The election of the ancient kings of the Roman Kingdom (753BC-509BC) followed a process that in many respects is carried on in the Christian elevation of the pope:
Whenever a king died, Rome entered a period of interregnum. Supreme power of the state would devolve to the Senate, which was responsible for finding a new king. The Senate would assemble and appoint one of its own members—the interrex—to serve for a period of five days with the sole purpose of nominating the next king of Rome. After the five-day period, the interrex would appoint (with the Senate’s consent) another Senator for another five-day term. This process would continue until a new king was elected. Once the interrex found a suitable nominee to the kingship, he would bring the nominee before the Senate and the Senate would review him.
Rome’s Pontifex Maximus and College of Pontiffs is an echo of the same thread of human practice that has been transformed in the College of Cardinals of Catholicism.
The core of Western legal tradition descends from the common law of England, which results in beautiful occurrences like a year 2725 legal dispute being settled with reference to a 1345 common law precedent.

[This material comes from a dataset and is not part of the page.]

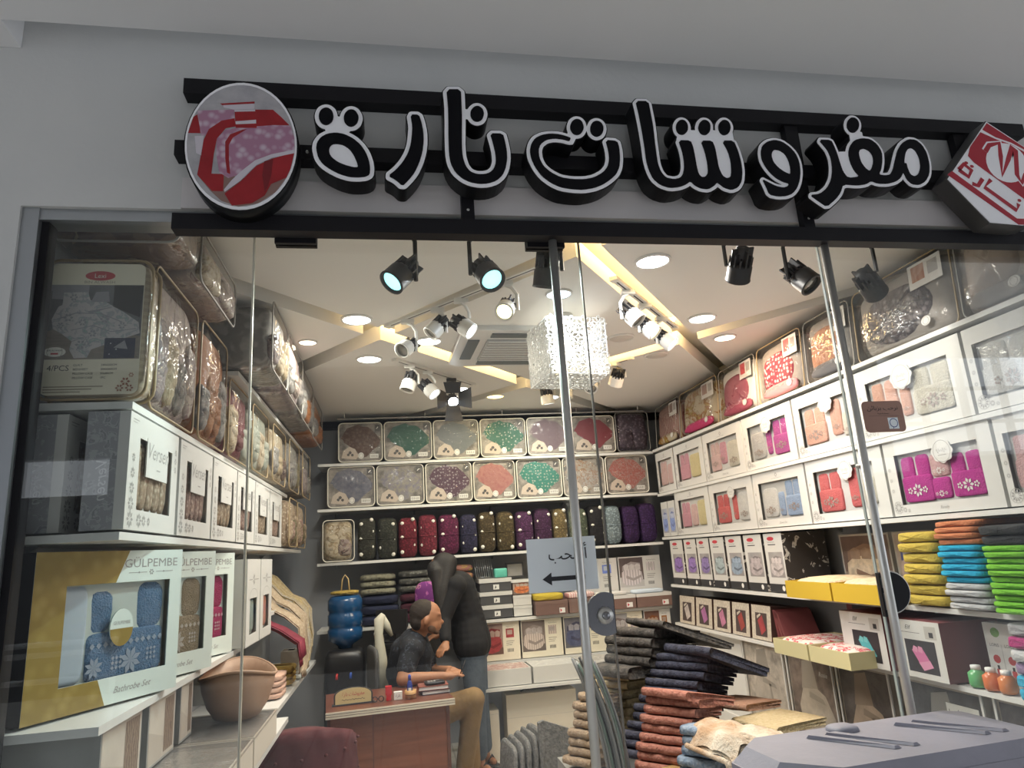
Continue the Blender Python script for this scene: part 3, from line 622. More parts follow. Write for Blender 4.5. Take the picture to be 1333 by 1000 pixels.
# oval picture sign
t = thing('oval_sign', 'oval light-box sign with a photo of a red and lilac bed', 'sign', (-.41, -.05, 2.54))
cz = .205; RX, RZ = .158, .212
def oval(rx, rz, n=48): return [(rx*math.cos(2*PI*i/n), cz+rz*math.sin(2*PI*i/n)) for i in range(n)]
MB().prism(oval(RX, RZ), -.1, -.03, 0, 0, True).build('casing', SSIDE, t)
MB().prism(oval(RX*.975, RZ*.98), -.103, -.1).build('white_rim', SFACE, t)
RED = mat('print_red', (.36, .012, .02), .45, pat='noise', col2=(.27, .006, .012), sc=9); LIL = mat('print_lilac', (.55, .42, .52), .5, pat='cells', col2=(.40, .20, .30), col3=(.62, .52, .58), sc=42)
PGREY = mat('print_grey', (.46, .45, .47), .5, pat='noise', col2=(.36, .35, .38), sc=18); PWHT = mat('print_white', (.62, .58, .64), .5); PBRN = mat('print_brown', (.25, .15, .13), .5); PSHD = mat('print_dark_red', (.18, .006, .012), .5)
pm = [PGREY, RED, LIL, PWHT, PBRN, PSHD]
p = MB(); k = .94; p.poly(oval(RX*k, RZ*k), -.1036, 0)
def zq(pts):    # zoomed crop of the photo (872 x 1000) -> sign coordinates, kept inside the oval
    o_ = []
    for x, y in pts:
        a, b = (x-437)/378*RX, -(y-492)/428*RZ; q = math.hypot(a/(RX*k), b/(RZ*k))
        if q > 1: a, b = a/q, b/q
        o_.append((a, cz+b))
    return o_[::-1]
p.poly(zq([(330, 690), (160, 700), (250, 800), (320, 860), (430, 905), (560, 880), (680, 810), (760, 700), (640, 740)]), -.1040, 4)
p.poly(zq([(90, 310), (140, 305), (170, 430), (75, 430)]), -.1042, 1)
p.poly(zq([(140, 280), (380, 262), (385, 330), (240, 380), (210, 440), (170, 445)]), -.1044, 2)
p.poly(zq([(300, 222), (515, 205), (515, 250), (380, 262), (310, 250)]), -.1043, 3); p.poly(zq([(285, 225), (515, 200), (515, 214), (300, 236)]), -.1045, 1)
p.poly(zq([(385, 320), (300, 340), (220, 400), (190, 470), (160, 700), (260, 800), (330, 800), (330, 690), (250, 690), (260, 560), (275, 460), (330, 390), (395, 375)]), -.1046, 1)
p.poly(zq([(520, 255), (640, 250), (700, 300), (755, 352), (640, 355), (530, 380)]), -.1046, 1)
p.poly(zq([(130, 450), (190, 445), (180, 575), (145, 560)]), -.1046, 3)
p.poly(zq([(275, 460), (330, 400), (400, 385), (520, 370), (650, 355), (760, 355), (800, 430), (802, 520), (700, 540), (600, 580), (540, 605), (430, 690), (360, 715), (300, 680), (275, 560)]), -.1048, 2)
p.poly(zq([(330, 480), (360, 430), (440, 395), (470, 390), (380, 450), (355, 500), (360, 600), (372, 690), (350, 680), (335, 590)]), -.1050, 1)
p.poly(zq([(805, 515), (805, 540), (640, 575), (540, 625), (440, 730), (340, 805), (335, 790), (380, 730), (440, 670), (530, 595), (640, 550)]), -.1052, 3)
p.poly(zq([(805, 535), (795, 660), (740, 700), (640, 745), (600, 820), (520, 870), (390, 890), (340, 815), (440, 735), (540, 630), (640, 580)]), -.1051, 1)
p.poly(zq([(590, 600), (650, 580), (640, 690), (620, 760), (600, 800), (580, 690)]), -.1053, 5)
p.poly(zq([(383, 265), (520, 258), (535, 380), (395, 385)]), -.1054, 1); p.poly(zq([(392, 342), (528, 325), (530, 350), (395, 362)]), -.1056, 3); p.poly(zq([(383, 265), (520, 256), (522, 268), (384, 278)]), -.1056, 3)
p.build('bed_photo', pm, t)
# red logo box at the right end
LR = mat('logo_red', (.40, .016, .035), .4); t = thing('logo_box', 'red and white diamond logo light-box at the right end of the sign', 'sign', (2.135, -.05, 2.545))
D = [(.02, .42), (-.205, .175), (-.073, .008), (.06, .0), (.10, .006), (.335, .195)]
C_ = (.04, .19); sc_ = lambda P, f: [(C_[0]+(x-C_[0])*f, C_[1]+(z-C_[1])*f) for x, z in P]
MB().prism(D[::-1], -.1, -.031, 0).build('casing', mat('logo_box_side', (.045, .042, .04), .45), t)
MB().prism(sc_(D, .98)[::-1], -.1025, -.1).build('white_face', SFACE, t)
p = MB(); y_ = -.1032
def lq(pts, yy=y_, mi=0): p.poly([((x-430)/1005, (895-z)/1.88/1005*1.0+.0) for x, z in pts][::-1], yy, mi)
def L3(x, z):    # logo crop (782 x 1000) -> local
    return ((x-490)*.00074+.02, .42-(z-105)*.000525)
def lp(pts, mi=0, yy=y_): p.poly([L3(*q) for q in pts][::-1], yy, mi)
lp([(490, 125), (455, 180), (520, 235), (600, 270), (770, 400)])
lp([(440, 200), (360, 320), (335, 390), (360, 440), (600, 715), (650, 645), (755, 450), (750, 415), (600, 285), (520, 250)])
p.poly([(lambda q: q)(L3(545+112*math.cos(a_)-30*math.sin(a_), 430+150*math.sin(a_)+25*math.cos(a_))) for a_ in [2*PI*k_/28 for k_ in range(28)]], -.1034, 1)
lp([(225, 510), (195, 540), (520, 895), (750, 890), (782, 850), (782, 800), (740, 850), (520, 850)]); lp([(610, 750), (570, 820), (675, 825)])
p.line([L3(*q) for q in [(440, 350), (470, 300), (530, 280), (520, 380), (500, 530), (560, 400), (600, 300), (615, 330), (585, 520), (600, 580), (635, 515)]], .032, -.1035, 1)
p.line([L3(*q) for q in [(440, 350), (470, 300), (530, 280), (520, 380), (500, 530), (560, 400), (600, 300), (615, 330), (585, 520), (600, 580), (635, 515)]], .019, -.1037, 0)
for st_ in ([(265, 500), (300, 455), (335, 500), (310, 550), (265, 500)], [(320, 600), (350, 615), (385, 560)], [(430, 565), (385, 625), (530, 790), (550, 740)], [(660, 760), (700, 810), (720, 780)], [(670, 690), (740, 750), (760, 720), (700, 700), (745, 690), (775, 660)]):
    p.line([L3(*q) for q in st_], .016, -.1036, 0)
for dx, dz in ((315, 445), (342, 470), (560, 715), (690, 635), (705, 655), (660, 745), (680, 735)): p.ell(*L3(dx, dz), .008, .006, -.1036, 0, 10)
p.build('red_print', [LR, SFACE], t)
# ---------------------------------------------------------------- goods: builders
ORD = ['first', 'second', 'third', 'fourth', 'fifth', 'sixth', 'seventh', 'eighth', 'ninth', 'tenth', 'eleventh', 'twelfth', 'thirteenth']
PIPW = mat('cream_piping', (.74, .71, .62), .4); PIPG = mat('tan_piping', (.40, .30, .17), .4); PIPD = mat('grey_piping', (.30, .29, .27), .4)
KRAFT = mat('grey_back_card', (.52, .50, .47), .6, pat='noise', col2=(.44, .42, .39), sc=6)
def shelf(x0, x1, y0, y1, z, lab, ax='y', rails=True, bd=.06):
    t = thing('wall_shelf', lab, 'shelf', ((x0+x1)/2, (y0+y1)/2, z), group='white wall shelves')
    a, b = (x1-x0)/2, (y1-y0)/2
    MB().box(-a, a, -b, b, -.026, -.004).build('board', SHELF, t)
    n = 5 if rails else 0
    for i in range(n):
        if ax == 'y':
            y = -b+.12+(2*b-.24)*i/(n-1); s = 1 if x1 > 1.5 else -1
            MB().add([(s*a, y-.008, -.026), (s*a, y+.008, -.026), (s*a, y-.008, -bd), (s*a, y+.008, -bd), (s*a*.7, y-.008, -.026), (s*a*.7, y+.008, -.026)],
                     [(0, 2, 4), (1, 5, 3), (2, 3, 5, 4), (0, 1, 3, 2), (0, 4, 5, 1)]).build('bracket', ALU, t)
        else:
            x = -a+.12+(2*a-.24)*i/(n-1)
            MB().add([(x-.008, b, -.026), (x+.008, b, -.026), (x-.008, b, -bd), (x+.008, b, -bd), (x-.008, b*.7, -.026), (x+.008, b*.7, -.026)],
                     [(0, 4, 2), (1, 3, 5), (2, 4, 5, 3), (0, 2, 3, 1), (0, 1, 5, 4)]).build('bracket', ALU, t)
    return t
def bag(lab, loc, rz, w_, h, d, fab, card=None, fold=None, grp='bagged bedding sets', tx=0, cover=None, pip=None, seed=0, name='bedding_bag', handle=False):
    """clear zipped bag: quilt block, folded extras, insert card, vinyl cover, piping"""
    t = thing(name, lab, 'bedding bag', loc, rz, grp); tilt(t, tx)
    hw = w_/2
    MB().pill(-hw+.012, hw-.012, .03, d-.005, .008, h-.01, 6, 24, 10, lump=.018, seed=seed).build('folded_quilt', fab, t)
    if fold is not None:
        rr = random.Random(seed); fs = fold if isinstance(fold, (list, tuple)) else [fold]
        n = len(fs)
        for i, fm in enumerate(fs):
            a = -hw+.03+(w_-.06)*i/n; b = -hw+.03+(w_-.06)*(i+1)/n; zt = h*rr.uniform(.42, .72)
            q = MB().pill(a-.01, b+.01, .012, .07, .02+rr.uniform(0, .03), zt, 2.6, 18, 8, lump=.09, seed=seed+i)
            for k in range(1, 3): q.pill(a+.005, b-.005, .008, .055, .03+zt*.30*k-.02, .03+zt*.30*k+.05, 2.4, 14, 6, lump=.1, seed=seed+i+k)
            q.build('fold', fm, t)
    if card is not None: card(t, w_, h)
    MB().pill(-hw, hw, .0, d, .0, h, 7, 28, 12, lump=.012, seed=seed, e2=5).build('plastic_cover', cover or COVER2, t)
    rp_ = rrect(-hw+.003, hw-.003, .003, h-.003, .035)
    MB().tube([(x, .028, z) for x, z in rp_], .0042, 5, True).build('piping', pip or PIPG, t)
    if handle: MB().tube([(-.05, d*.4, h-.005), (-.045, d*.4, h+.03), (.045, d*.4, h+.03), (.05, d*.4, h-.005)], .006, 6).build('carry_handle', pip or PIPG, t)
    return t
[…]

In the same way, it’s beautiful to appreciate how the core of institutional Christianity has its roots in the human practice of the ancients. These things remind us that the way we govern and live are gifts of a long human experience, inherited across the spectrum of time with its highs of glory and lows of tragedy.
Christ came as the ultimate bridge builder between God and man, but even he had a particular moment at which to arrive. The human heart had to wait for millennia for an end to its estrangement with God. In the meantime, our historically distant brothers and sisters developed the ways of life, and the ways of being, and the ways of passing along a sense of the good and just life, that perhaps were preconditions for Christ’s appearance.
In any event, carrying on the traditions and practices of our long dead ancestors reassures us that, at some distant future point when we ourselves are long dead, our ways of living might survive among our decendants.